**RAW DATA**.

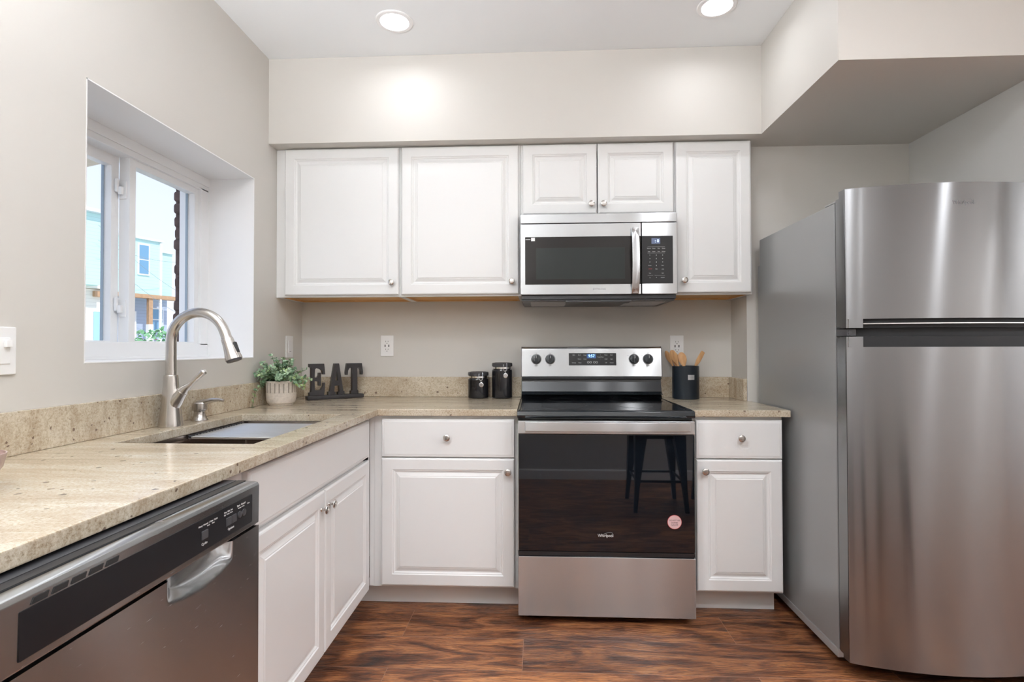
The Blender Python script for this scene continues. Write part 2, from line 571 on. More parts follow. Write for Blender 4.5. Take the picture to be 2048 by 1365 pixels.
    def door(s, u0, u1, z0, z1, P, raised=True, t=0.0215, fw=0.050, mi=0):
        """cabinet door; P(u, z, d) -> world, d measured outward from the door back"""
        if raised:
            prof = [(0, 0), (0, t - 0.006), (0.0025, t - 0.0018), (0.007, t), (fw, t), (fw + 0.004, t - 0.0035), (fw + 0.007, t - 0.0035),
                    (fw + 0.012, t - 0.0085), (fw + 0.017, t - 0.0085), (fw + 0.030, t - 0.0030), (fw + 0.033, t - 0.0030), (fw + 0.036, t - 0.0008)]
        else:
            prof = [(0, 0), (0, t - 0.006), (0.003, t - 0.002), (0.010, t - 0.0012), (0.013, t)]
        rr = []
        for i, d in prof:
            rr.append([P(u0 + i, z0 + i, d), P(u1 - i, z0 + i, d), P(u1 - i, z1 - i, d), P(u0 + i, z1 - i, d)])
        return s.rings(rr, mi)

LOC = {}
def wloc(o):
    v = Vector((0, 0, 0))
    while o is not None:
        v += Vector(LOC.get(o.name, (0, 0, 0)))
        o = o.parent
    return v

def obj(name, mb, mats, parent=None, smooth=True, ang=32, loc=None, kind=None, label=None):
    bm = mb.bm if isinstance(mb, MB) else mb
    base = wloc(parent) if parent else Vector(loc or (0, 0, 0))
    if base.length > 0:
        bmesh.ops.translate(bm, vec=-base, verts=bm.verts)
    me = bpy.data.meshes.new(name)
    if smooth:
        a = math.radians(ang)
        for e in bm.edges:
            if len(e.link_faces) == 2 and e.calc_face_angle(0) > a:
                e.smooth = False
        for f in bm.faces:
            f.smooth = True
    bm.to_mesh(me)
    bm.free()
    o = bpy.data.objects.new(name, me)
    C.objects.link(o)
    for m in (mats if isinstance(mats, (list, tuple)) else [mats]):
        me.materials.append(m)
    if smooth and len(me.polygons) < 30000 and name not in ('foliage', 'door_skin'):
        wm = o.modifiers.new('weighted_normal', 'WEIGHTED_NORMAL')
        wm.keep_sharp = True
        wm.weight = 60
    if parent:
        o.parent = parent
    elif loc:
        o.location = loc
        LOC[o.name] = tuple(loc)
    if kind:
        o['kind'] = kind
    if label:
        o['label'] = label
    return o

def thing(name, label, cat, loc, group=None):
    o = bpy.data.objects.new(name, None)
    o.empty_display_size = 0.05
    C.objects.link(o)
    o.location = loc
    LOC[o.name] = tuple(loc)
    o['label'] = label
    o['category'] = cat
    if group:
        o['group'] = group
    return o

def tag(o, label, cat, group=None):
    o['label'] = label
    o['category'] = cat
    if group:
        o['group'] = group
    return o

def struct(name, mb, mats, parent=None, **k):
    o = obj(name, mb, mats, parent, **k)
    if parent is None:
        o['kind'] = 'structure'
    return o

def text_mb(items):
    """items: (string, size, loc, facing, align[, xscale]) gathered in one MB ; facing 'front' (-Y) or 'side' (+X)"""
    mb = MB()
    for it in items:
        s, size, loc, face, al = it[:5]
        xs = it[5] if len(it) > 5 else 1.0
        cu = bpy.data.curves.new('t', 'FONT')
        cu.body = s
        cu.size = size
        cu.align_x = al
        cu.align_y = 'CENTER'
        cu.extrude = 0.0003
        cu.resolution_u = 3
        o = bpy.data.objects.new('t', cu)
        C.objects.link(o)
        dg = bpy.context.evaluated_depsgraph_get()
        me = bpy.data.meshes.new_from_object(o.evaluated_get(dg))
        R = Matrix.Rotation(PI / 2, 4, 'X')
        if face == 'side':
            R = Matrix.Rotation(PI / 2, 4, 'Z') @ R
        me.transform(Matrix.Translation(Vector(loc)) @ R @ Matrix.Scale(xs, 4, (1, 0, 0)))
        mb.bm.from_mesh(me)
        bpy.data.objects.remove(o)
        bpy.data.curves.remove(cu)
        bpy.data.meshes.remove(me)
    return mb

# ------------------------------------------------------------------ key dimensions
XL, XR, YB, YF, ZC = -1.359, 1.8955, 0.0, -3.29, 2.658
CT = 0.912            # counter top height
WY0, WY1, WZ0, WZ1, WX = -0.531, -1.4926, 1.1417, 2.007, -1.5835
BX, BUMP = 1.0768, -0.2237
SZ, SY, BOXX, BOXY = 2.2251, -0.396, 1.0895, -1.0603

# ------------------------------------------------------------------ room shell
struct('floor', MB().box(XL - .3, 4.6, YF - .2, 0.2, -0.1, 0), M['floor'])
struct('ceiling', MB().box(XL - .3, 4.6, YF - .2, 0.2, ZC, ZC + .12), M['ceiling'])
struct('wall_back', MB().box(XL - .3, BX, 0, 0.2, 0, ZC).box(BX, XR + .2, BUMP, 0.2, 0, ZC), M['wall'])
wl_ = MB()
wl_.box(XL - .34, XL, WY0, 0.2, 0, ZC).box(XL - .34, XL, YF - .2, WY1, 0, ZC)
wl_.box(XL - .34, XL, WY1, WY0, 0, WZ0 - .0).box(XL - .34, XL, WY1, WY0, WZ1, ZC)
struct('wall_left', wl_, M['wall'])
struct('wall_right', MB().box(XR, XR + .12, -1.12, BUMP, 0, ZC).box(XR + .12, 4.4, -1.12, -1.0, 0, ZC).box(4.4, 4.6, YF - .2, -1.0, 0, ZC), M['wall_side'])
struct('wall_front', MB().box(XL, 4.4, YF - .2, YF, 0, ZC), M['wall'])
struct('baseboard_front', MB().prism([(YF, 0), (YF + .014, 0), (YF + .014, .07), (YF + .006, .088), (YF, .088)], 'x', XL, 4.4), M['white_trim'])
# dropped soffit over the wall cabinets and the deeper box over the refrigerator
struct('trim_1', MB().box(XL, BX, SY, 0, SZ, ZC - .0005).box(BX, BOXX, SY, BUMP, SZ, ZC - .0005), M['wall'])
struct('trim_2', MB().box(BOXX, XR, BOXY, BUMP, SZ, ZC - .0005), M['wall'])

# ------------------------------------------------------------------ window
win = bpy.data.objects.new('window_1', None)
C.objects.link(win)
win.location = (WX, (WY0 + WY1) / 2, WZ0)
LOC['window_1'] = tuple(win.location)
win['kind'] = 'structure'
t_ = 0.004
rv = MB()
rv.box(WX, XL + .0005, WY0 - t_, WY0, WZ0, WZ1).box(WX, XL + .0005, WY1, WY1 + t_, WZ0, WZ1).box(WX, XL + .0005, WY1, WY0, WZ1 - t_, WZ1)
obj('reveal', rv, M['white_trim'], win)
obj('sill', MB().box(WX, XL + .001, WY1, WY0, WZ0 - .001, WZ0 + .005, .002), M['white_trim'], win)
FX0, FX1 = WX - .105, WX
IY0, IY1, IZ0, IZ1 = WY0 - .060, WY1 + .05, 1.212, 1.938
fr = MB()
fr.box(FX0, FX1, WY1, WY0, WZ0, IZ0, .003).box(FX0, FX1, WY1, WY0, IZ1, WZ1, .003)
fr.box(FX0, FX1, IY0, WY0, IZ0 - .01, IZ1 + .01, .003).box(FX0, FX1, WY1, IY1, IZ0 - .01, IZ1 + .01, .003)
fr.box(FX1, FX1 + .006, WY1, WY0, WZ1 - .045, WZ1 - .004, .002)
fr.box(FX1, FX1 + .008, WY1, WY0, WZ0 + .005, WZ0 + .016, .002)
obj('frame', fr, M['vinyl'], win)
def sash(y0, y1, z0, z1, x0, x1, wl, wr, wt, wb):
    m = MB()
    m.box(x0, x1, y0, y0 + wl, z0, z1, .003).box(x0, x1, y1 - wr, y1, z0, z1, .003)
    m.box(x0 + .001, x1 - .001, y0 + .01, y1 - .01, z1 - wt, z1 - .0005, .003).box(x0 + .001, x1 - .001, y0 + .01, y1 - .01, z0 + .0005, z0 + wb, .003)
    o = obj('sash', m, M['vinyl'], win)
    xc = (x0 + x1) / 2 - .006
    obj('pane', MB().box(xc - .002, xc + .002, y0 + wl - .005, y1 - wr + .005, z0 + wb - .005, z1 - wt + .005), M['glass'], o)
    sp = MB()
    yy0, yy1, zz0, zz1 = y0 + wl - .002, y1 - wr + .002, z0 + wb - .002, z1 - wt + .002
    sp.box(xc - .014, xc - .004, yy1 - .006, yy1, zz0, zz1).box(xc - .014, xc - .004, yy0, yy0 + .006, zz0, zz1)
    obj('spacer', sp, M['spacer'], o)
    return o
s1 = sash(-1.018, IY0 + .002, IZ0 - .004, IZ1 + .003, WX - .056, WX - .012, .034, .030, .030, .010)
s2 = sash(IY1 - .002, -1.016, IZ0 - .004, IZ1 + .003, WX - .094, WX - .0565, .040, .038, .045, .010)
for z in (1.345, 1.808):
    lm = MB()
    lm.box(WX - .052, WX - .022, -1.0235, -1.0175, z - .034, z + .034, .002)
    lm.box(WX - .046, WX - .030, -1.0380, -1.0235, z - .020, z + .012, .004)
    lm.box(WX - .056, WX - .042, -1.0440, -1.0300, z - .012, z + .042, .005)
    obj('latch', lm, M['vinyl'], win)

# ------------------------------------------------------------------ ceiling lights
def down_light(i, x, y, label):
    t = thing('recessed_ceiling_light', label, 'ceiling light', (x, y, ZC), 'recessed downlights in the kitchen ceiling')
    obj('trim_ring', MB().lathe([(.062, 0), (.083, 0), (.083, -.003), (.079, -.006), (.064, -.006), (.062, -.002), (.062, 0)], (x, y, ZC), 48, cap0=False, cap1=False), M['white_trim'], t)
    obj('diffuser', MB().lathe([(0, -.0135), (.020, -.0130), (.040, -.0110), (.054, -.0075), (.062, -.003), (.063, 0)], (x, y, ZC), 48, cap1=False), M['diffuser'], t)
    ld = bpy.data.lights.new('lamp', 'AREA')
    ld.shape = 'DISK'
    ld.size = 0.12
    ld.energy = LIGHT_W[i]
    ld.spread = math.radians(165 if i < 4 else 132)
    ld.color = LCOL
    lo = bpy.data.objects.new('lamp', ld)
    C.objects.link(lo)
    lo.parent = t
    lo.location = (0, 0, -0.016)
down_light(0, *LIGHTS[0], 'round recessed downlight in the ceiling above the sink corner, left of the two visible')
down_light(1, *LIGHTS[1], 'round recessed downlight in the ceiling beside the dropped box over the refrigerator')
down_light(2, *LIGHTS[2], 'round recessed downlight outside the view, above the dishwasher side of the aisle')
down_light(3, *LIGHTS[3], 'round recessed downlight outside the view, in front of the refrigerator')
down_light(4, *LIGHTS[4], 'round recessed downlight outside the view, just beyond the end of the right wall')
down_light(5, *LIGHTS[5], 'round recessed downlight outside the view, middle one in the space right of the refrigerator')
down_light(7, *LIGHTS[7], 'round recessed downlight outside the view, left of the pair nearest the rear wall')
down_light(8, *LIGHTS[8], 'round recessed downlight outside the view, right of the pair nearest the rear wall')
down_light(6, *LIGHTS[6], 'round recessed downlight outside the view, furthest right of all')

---

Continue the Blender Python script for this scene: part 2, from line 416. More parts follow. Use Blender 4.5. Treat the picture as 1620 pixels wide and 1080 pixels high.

==

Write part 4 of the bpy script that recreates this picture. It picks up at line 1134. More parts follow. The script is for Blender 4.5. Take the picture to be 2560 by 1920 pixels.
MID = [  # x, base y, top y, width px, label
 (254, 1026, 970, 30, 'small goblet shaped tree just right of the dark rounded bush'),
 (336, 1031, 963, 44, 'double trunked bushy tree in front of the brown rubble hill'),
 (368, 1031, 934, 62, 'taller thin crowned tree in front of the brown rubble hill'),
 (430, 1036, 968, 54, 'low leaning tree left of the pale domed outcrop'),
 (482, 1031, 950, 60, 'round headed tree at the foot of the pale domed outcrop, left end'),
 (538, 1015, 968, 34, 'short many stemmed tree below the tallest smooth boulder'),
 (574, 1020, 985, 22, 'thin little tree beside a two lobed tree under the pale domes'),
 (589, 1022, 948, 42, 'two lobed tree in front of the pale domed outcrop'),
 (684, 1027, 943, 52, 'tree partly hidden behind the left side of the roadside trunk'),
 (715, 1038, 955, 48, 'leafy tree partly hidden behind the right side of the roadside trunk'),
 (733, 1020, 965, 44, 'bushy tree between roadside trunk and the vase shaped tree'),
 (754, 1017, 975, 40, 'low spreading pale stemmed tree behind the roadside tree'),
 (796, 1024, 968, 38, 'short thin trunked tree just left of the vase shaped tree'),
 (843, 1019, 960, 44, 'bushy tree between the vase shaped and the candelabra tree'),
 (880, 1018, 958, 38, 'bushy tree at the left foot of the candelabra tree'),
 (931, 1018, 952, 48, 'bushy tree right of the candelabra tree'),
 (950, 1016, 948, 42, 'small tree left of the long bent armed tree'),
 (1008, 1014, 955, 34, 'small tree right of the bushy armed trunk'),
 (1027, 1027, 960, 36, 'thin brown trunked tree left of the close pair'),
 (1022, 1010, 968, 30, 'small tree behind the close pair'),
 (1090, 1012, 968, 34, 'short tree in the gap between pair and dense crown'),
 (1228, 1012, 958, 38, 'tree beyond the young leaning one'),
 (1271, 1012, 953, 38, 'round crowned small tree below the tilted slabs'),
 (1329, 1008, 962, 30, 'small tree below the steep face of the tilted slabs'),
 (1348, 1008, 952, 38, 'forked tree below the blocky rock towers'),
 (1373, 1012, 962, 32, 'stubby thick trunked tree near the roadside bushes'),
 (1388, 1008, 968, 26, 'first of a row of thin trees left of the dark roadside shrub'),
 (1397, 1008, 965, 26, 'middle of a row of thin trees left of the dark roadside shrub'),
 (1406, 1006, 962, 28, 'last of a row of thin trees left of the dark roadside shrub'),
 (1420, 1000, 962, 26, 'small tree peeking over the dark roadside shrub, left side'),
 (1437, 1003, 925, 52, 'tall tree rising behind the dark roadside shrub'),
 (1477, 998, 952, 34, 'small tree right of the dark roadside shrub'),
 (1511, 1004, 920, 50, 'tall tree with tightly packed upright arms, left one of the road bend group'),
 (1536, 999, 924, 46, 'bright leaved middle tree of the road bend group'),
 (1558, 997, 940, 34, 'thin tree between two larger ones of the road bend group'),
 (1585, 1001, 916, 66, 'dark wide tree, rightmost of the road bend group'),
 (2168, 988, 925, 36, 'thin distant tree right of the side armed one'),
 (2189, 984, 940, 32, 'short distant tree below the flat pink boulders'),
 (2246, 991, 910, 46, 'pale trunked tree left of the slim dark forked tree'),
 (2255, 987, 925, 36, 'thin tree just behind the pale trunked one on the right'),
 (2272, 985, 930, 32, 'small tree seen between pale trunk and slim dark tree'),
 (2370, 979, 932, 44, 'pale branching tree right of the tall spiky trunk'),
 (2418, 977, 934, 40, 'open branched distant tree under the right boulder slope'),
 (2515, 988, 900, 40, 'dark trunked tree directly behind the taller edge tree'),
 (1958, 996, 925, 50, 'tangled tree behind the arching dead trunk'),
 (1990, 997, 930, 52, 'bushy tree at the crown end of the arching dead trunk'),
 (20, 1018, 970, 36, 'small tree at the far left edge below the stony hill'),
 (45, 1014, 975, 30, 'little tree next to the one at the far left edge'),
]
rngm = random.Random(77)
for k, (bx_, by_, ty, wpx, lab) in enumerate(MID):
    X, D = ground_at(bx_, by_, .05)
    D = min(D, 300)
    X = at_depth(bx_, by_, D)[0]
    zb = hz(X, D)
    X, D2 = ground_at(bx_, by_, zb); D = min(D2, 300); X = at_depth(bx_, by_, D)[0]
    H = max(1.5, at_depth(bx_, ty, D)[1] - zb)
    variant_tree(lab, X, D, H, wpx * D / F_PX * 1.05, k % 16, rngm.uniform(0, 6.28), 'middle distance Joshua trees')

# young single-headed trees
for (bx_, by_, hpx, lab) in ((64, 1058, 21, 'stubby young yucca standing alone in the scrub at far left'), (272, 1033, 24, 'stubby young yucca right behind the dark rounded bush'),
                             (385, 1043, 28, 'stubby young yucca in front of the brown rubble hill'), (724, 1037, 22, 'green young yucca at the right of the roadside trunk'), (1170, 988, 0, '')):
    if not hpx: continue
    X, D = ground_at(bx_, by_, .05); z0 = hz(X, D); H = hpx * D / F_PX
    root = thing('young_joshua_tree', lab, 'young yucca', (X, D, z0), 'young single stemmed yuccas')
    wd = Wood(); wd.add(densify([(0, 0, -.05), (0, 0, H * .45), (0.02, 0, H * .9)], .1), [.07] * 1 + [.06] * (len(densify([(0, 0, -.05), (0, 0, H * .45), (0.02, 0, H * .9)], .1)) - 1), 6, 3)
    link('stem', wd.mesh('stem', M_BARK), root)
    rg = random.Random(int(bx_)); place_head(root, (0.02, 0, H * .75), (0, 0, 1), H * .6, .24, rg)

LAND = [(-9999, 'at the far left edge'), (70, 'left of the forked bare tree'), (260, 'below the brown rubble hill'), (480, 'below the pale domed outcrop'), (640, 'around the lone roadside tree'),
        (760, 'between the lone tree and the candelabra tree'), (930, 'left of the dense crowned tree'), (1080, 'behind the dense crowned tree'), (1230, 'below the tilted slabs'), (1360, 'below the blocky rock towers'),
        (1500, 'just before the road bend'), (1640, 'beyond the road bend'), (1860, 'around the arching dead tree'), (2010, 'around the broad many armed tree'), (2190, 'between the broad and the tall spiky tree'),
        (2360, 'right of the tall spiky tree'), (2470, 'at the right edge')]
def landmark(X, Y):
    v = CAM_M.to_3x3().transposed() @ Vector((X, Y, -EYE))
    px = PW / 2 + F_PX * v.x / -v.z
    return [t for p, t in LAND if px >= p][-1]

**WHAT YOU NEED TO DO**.
Look through the entries above; copy every line holding the string "follow".

**EXPECTED ANSWER**.
The Blender Python script for this scene continues. Write part 2, from line 571 on. More parts follow. Write for Blender 4.5. Take the picture to be 2048 by 1365 pixels.
Continue the Blender Python script for this scene: part 2, from line 416. More parts follow. Use Blender 4.5. Treat the picture as 1620 pixels wide and 1080 pixels high.
Write part 4 of the bpy script that recreates this picture. It picks up at line 1134. More parts follow. The script is for Blender 4.5. Take the picture to be 2560 by 1920 pixels.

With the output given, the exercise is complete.